Thursday, June 3, 1999 | 10:54 a.m.

WASHINGTON -- An Iowa senator could sink Nevada's chances of receiving two more federal judgeships approved recently by the Senate in its version of the crime bill.

Senate Judiciary Committee Chairman Orrin G. Hatch, R-Utah, and ranking minority member Patrick J. Leahy, D-Vt., agreed to add funding for nine new judgeships spread across three states including Nevada. Florida would receive four new judgeships and Arizona would get three.

Jeanne Lopatto, a spokeswoman for the Judiciary Committee, said the two senators agreed to add funding to create the new judgeships in "areas where there is a demonstrable need for more judges to handle the workload for the respected judicial circuits."

Lopatto said Sen. Richard Bryan and Sen. Harry Reid, both D-Nev., urged Hatch and Leahy to fund two more judgeships. Currently, Nevada has four full-time judges and two "senior" judges who have a limited workload.

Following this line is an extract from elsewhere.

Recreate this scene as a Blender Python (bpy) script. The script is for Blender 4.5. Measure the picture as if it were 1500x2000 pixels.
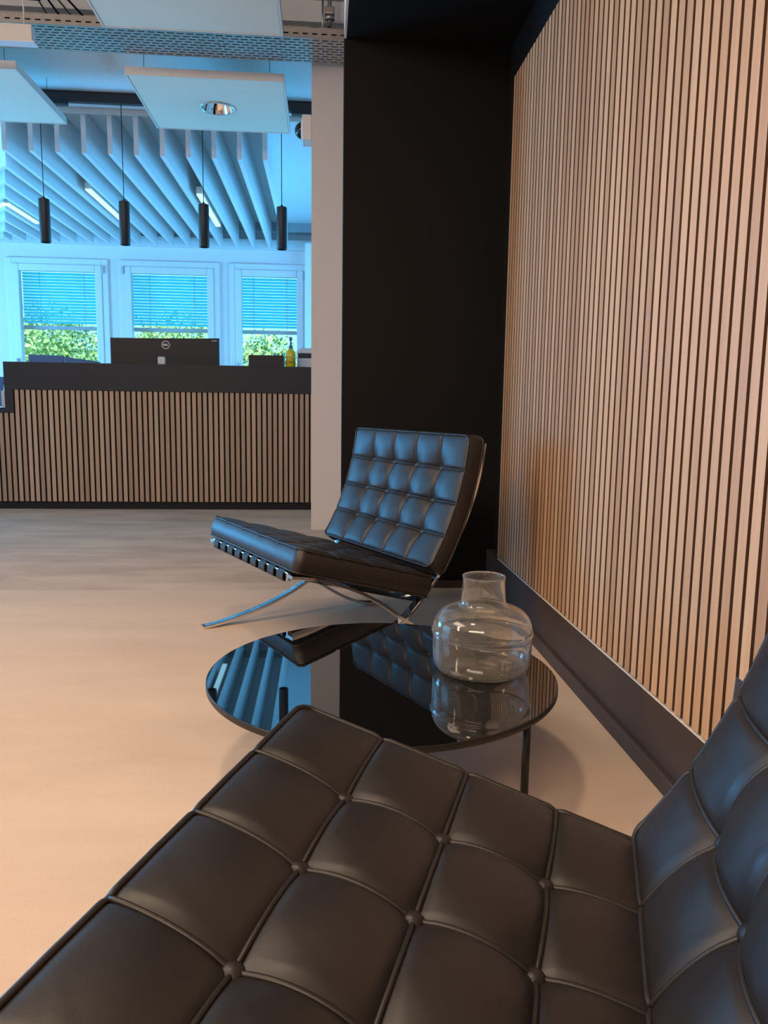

"There is no state in the nation with as great a need for new federal district judges as Nevada," Bryan said. "One of the most basic tenants of our judicial system is the right to a speedy trial, and the addition of these federal judges will help us maintain this basic right for every Nevada."

But one member of the Judiciary Committee, Sen. Charles E. Grassley, R-Iowa, is enraged that Hatch and Leahy included funding for the nine new judgeships. Grassley is the chairman of the Administrative Oversight and the Courts subcommittee which has jurisdiction over new federal judgeships. Hatch and Leahy included funding for the new judgeships in their "manager's amendment" and did not inform Grassley of their intentions.